De 2011 a 2015, as manifestações eram literalmente actos perigosos para os que nelas participavam, e o núcleo duro dos revús era bastante exclusivo por razões óbvias. Eu apenas comecei a me aproximar de alguns jovens do referido núcleo no ano de 2013 e um dos primeiros com que passei a interagir é o Mbanza  Hanza , com o qual, fui descobrindo, tinha afinal demasiadas coisas em comum (nascemos na mesma província, fôramos Testemunhas de Jeová, éramos professores etc.). Mas, francamente, nos dois anos anteriores, nunca tive interesse em interagir, nem mesmo via Facebook, algo que passei apenas a fazer em 2013, como disse acima, sendo que também concorriam outras razões, tais como o facto de eu manter uma postura de sem-grupo e de estar à margem dos grupos, bem como as suspeitas, embora poucas, quanto a se realmente estavam a fazer as lutas sem coberturas de interesses e agendas externos. As infiltrações também me incomodavam. Somente em 2014 é que me vi a interagir com a maior parte dos rapazes do núcleo duro.


Todavia, as reuniões das principais figuras da revuada já em 2013-2014 – sobretudo no bunker (na Vila Alice) - reflectiam sobre a necessidade de o movimento iniciado em 2011 fazer inflexões evolutivas. Surgiram correntes divergentes, e duas se tornaram eminentes: uma defendia que era necessário que os revús se organizassem, que tivessem uma estrutura organizacional que, como plataforma, seria útil aos jovens para a salvaguarda segura do capital político conseguido desde 7 de Março de 2011 e para viabilizar de forma organizada a articulação com os outros entes da esfera pública, tais como os partidos políticos, entres outros. A outra corrente defendia que era melhor que o movimento se mantivesse sem organização nem estrutura definida e muito menos burocracia, sendo que o movimento se contrairia e se atrofiaria segundo seus diversos efluxos e influxos de dinâmica política e social.

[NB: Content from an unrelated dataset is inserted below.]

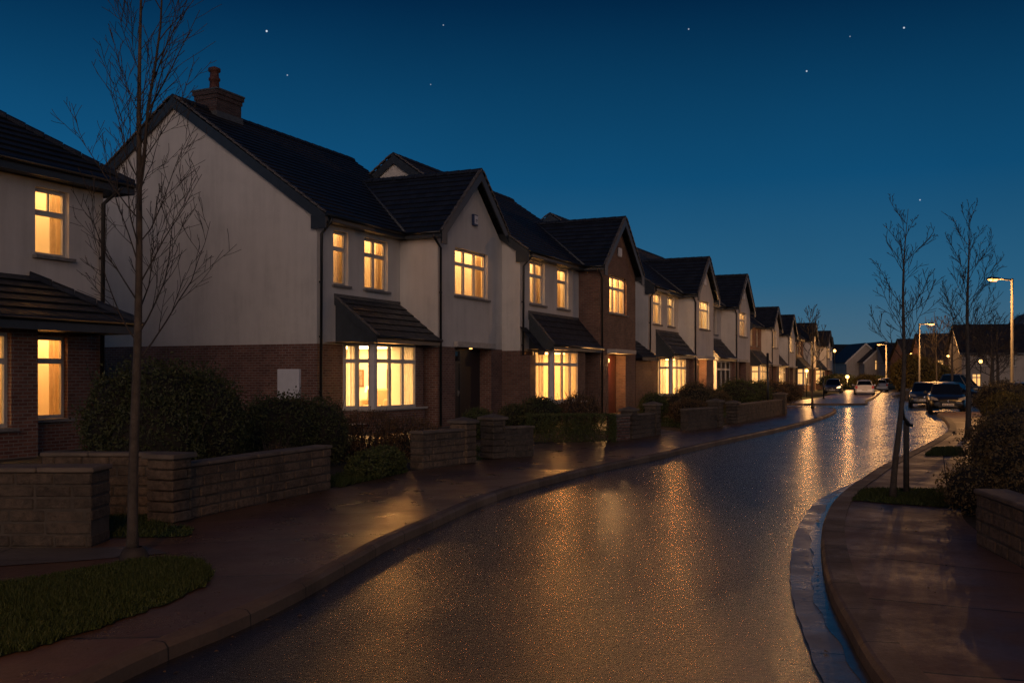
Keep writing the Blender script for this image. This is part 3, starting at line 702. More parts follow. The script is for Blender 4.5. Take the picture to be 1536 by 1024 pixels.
# ------------------------------------------------------------------ the house at the left edge
K0 = (-9.65, 23.6)
def left_house():
    H = thing('hipped_house', 'hip roofed house cut by the left edge, with lean-to roof over lit ground floor windows', 'house', (K0[0], K0[1], GZ), ROT)
    rend, brk = MB(), MB(); x0 = -9.0; ev = 6.05; p = 0.9
    F = lambda u, w, v: (u, w, v); B = lambda u, w, v: (u, -p+w, v)
    up = [(-1.88, -0.98, 4.32, 5.82), (-4.4, -3.25, 4.32, 5.82)]
    gB = (-1.9, -1.02, 0.72, 2.55); gA = (-4.75, -3.2, 0.62, 2.55)
    panel(rend, F, x0, 0, 3.0, ev, up, 0.2); panel(brk, F, -2.56, 0, -0.3, 3.0, [gB], 0.2)
    panel(brk, B, x0, -2.56, -0.3, 2.9, [gA], 0.25)
    brk.face([(-2.56, -p, -0.3), (-2.56, 0, -0.3), (-2.56, 0, 2.9), (-2.56, -p, 2.9)])
    rend.face([(0, 0, 3.0), (0, 9, 3.0), (0, 9, ev), (0, 0, ev)]); brk.face([(0, 0, -0.3), (0, 9, -0.3), (0, 9, 3), (0, 0, 3)])
    rend.face([(x0, 9, -0.3), (0, 9, -0.3), (0, 9, ev), (x0, 9, ev)])
    rend.face([(x0, 0, 3), (x0, 9, 3), (x0, 9, ev), (x0, 0, ev)]); brk.face([(x0, -p, -0.3), (x0, 9, -0.3), (x0, 9, 3), (x0, -p, 3)])
    rend.build('rendered_wall', M['render'], H); brk.build('brick_wall', M['brick'], H)
    for h, T, pw, cols, top, net in ((up[0], F, 40, 1, 0.36, False), (up[1], F, 40, 2, 0.36, True), (gB, F, 42, 1, 0.3, False), (gA, B, 60, 2, 0.3, False)):
        o = window_frame(H, T, h[0], h[1], h[2], h[3], cols, top, w=0.12)
        sill(o, T, h[0], h[1], h[2], out=0.14)
        if h == up[0]:
            m = MB(); m.box((h[0]+h[1])/2-0.02, (h[0]+h[1])/2+0.02, 0.125, 0.17, h[3]-0.5, h[3]-0.06, lambda a, b, c: T(a, b, c)); m.build('glazing_bar', M['frame'], o)
        room(o, T, h[0], h[1], h[2], h[3], 1.8, 0.2 if h != gA else 0.4, pw, net=net, drapes=0.22, start=0.2)
    ov = 0.5; tn = 0.7; e = 6.2
    rf = MB(); dd = 9.0; half = dd/2+ov
    slope(rf, (x0, -ov, e), (ov, -ov, e), (x0, dd/2, e+half*tn), (ov-half, dd/2, e+half*tn), 0.36, 0.045)
    slope(rf, (ov, -ov, e), (ov, dd+ov, e), (ov-half, dd/2, e+half*tn), (ov-half, dd/2, e+half*tn), 0.36, 0.045)
    slope(rf, (x0, dd+ov, e), (ov, dd+ov, e), (x0, dd/2, e+half*tn), (ov-half, dd/2, e+half*tn), 0.36, 0.045)
    roof = rf.build('roof', M['tile'], H)
    hp = MB(); ridge_tiles(hp, (ov, -ov, e+0.06), (ov-half, dd/2, e+half*tn+0.05)); hp.build('hip_tiles', M['tile'], roof)
    fb = MB(); board(fb, (x0, -ov+0.02, e-0.01), (ov, -ov+0.02, e-0.01), 0.22, 0.03); board(fb, (ov-0.02, -ov, e-0.01), (ov-0.02, dd+ov, e-0.01), 0.22, 0.03)
    fb.face([(x0, -ov, e-0.2), (ov, -ov, e-0.2), (ov, 0, e-0.2), (x0, 0, e-0.2)]); fb.face([(0, 0, e-0.2), (ov, 0, e-0.2), (ov, dd, e-0.2), (0, dd, e-0.2)])
    fb.build('fascia', M['fascia'], roof)
    gt = MB(); gt.tube([(x0, -ov-0.06, e-0.02), (ov+0.05, -ov-0.06, e-0.02)], 0.06, 8); gt.build('gutter', M['pipe'], roof)
    # lean-to
    q, le, tr, lt = 1.6, 2.86, -0.45, 3.85
    lr = MB(); slope(lr, (x0, -q, le), (tr, -q, le), (x0, -0.01, lt), (tr-q, -0.01, lt), 0.36, 0.04); slope(lr, (tr, -q, le), (tr, 0.0, le), (tr-q, -0.01, lt), (tr-q, -0.01, lt), 0.36, 0.04)
    lean = lr.build('lean_to_roof', M['tile'], H)
    hp = MB(); ridge_tiles(hp, (tr, -q, le+0.06), (tr-q, -0.02, lt+0.05)); hp.build('hip_tiles', M['tile'], lean)
    fb = MB(); board(fb, (x0, -q+0.02, le), (tr, -q+0.02, le), 0.26, 0.03); board(fb, (tr-0.02, -q, le), (tr-0.02, 0, le), 0.26, 0.03); fb.face([(x0, -q, le-0.22), (tr, -q, le-0.22), (tr, 0, le-0.22), (x0, 0, le-0.22)])
    fb.build('fascia', M['fascia'], lean)
    gt = MB(); gt.tube([(x0, -q-0.05, le-0.03), (tr+0.05, -q-0.05, le-0.03)], 0.055, 8); gt.build('gutter', M['pipe'], lean)
    downpipe(H, [(0.05, -ov-0.05, e-0.08), (0.0, -ov+0.02, e-0.2), (-0.10, -0.12, e-0.5), (-0.12, -0.08, 0.0)], 0.05)
left_house()

# ------------------------------------------------------------------ furniture behind the big bay window
def local(org, t, n, z): return (org[0]+U.x*t+NV.x*n, org[1]+U.y*t+NV.y*n, GZ+z)
def table_lamp(org, t, n, z, label):
    H = thing('table_lamp', label, 'lamp', local(org, t, n, z), ROT, 'lamps behind the bay windows')
    m = MB(); m.lathe((0, 0, 0), [(0.0, 0), (0.09, 0.0), (0.09, 0.02), (0.03, 0.05), (0.06, 0.16), (0.02, 0.26), (0.015, 0.34)], 12); m.build('base', M['lintel'], H)
    m = MB(); m.lathe((0, 0, 0.30), [(0.17, 0), (0.11, 0.22)], 16); m.build('lamp_shade', M['shade'], H)
def side_table(org, t, n, label):
    H = thing('side_table', label, 'table', local(org, t, n, 0.26), ROT)
    m = MB(); m.bbox(-0.25, 0.25, -0.22, 0.22, 0.52, 0.56, 0.008); m.build('tabletop', M['wood'], H)
    for x in (-0.21, 0.21):
        for y in (-0.18, 0.18):
            m = MB(); m.box(x-0.02, x+0.02, y-0.02, y+0.02, 0, 0.52); m.build('leg', M['wood'], H)
side_table(H1, 5.25, -1.6, 'small brown table inside the big lit bay window')
table_lamp(H1, 5.25, -1.6, 0.82, 'shaded table lamp on the small table inside the big lit bay window')
def armchair(org, t, n, label, rz=0.4):
    H = thing('armchair', label, 'armchair', local(org, t, n, 0.26), ROT+rz)
    m = MB(); m.bbox(-0.38, 0.38, -0.38, 0.38, 0.12, 0.45, 0.05); m.build('seat', M['drape'], H)
    m = MB(); m.bbox(-0.40, 0.40, 0.26, 0.46, 0.2, 1.0, 0.06); m.build('backrest', M['drape'], H)
    for x in (-0.44, 0.44):
        m = MB(); m.bbox(x-0.09, x+0.09, -0.36, 0.4, 0.12, 0.64, 0.04); m.build('armrest', M['drape'], H)
armchair(H1, 4.5, -0.85, 'tan armchair inside the big lit bay window', -1.3)
def framed_picture(org, t, n, z, w, h, label):
    H = thing('framed_picture', label, 'picture', local(org, t, n, z), ROT-math.pi/2)
    m = MB()
    m.box(-w/2, w/2, 0, 0.03, -h/2, -h/2+0.05); m.box(-w/2, w/2, 0, 0.03, h/2-0.05, h/2); m.box(-w/2, -w/2+0.05, 0, 0.03, -h/2+0.05, h/2-0.05); m.box(w/2-0.05, w/2, 0, 0.03, -h/2+0.05, h/2-0.05)
    m.build('frame', M['wood'], H)
    m = MB(); m.box(-w/2+0.05, w/2-0.05, 0.01, 0.02, -h/2+0.05, h/2-0.05); m.build('canvas', M['picture'], H)
framed_picture(H1, 5.63, -0.85, 1.55, 0.55, 0.72, 'dark framed picture on the wall inside the big lit bay window')
framed_picture(H1, 5.63, -2.3, 1.6, 0.45, 0.6, 'smaller framed picture deeper in the room behind the big bay window')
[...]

Basicamente, as duas correntes podem ser denominadas como organizacionista (formalista) e inorganizacionista (não organizacionista ou informalista).


Os revús organizacionistas criaram o Movimento Revolucionário (MR, e destaco aqui o Adolfo Campos, o Pedrowski Teca,  o Raúl Mandela, o Albano Bingo Bingo, o Arante Kivuvu, o Nito Alves, apenas para exemplificar) e outros criaram o Movimento Revolucionário de Angola (MORANGO, e destaco aqui o Osvaldo Caholo).


Os revús não-organizacionistas simplesmente continuaram a fazer uma luta em moldes não estruturados. Em todo o caso, pode-se dizer que fizeram algumas concessões, pois, passaram a valorizar a cobertura sistemática dos actos cívicos (manifestações, marchas, reuniões etc.) dos revús. Criaram o blogue Central Angola 7311. Com o tempo passaram a ser designados como centraleiros, a saber, o Emanuel Piitra, o Mbanza Hanza, o Carbono Casimiro (de feliz memória), o Nelson Dibango, o Abraão Chissanga, o Hitler Jessy Tschikonde, o Luaty Bierão, o José Gomes Hata, o Bitão Felisberto Holua e outros.


Evidentemente, no meu caso, só soube que estava entre os centraleiros já depois de me enturmar com os mesmos, embora eu tivesse fortes objecções ao inorganizacionismo da luta.


Pode-se concluir com segurança que os que vieram a ser os célebres 15+2 eram centraleiros (os não organizacionistas), com excepção do Nito Alves, do Albano Bingo Bingo e do Osvaldo Caholo.


Ora, este texto já vai demasiado longo, e deve ser lido como um rascunho meu, porquanto sou demasiado perfeccionista para estar satisfeito com o mesmo, pelo que, para não cansar os leitores, encerro-o aqui, mas não sem antes deixar plasmado que é preciso que seja construída a devida memória, a qual é fundamental para a historiação e historicização dos revús e suas lutas. 


Sim, 32 era muito. E 45 é muito.


NOTA: Na foto estão os jovens que madrugaram a 7 de Março de 2011.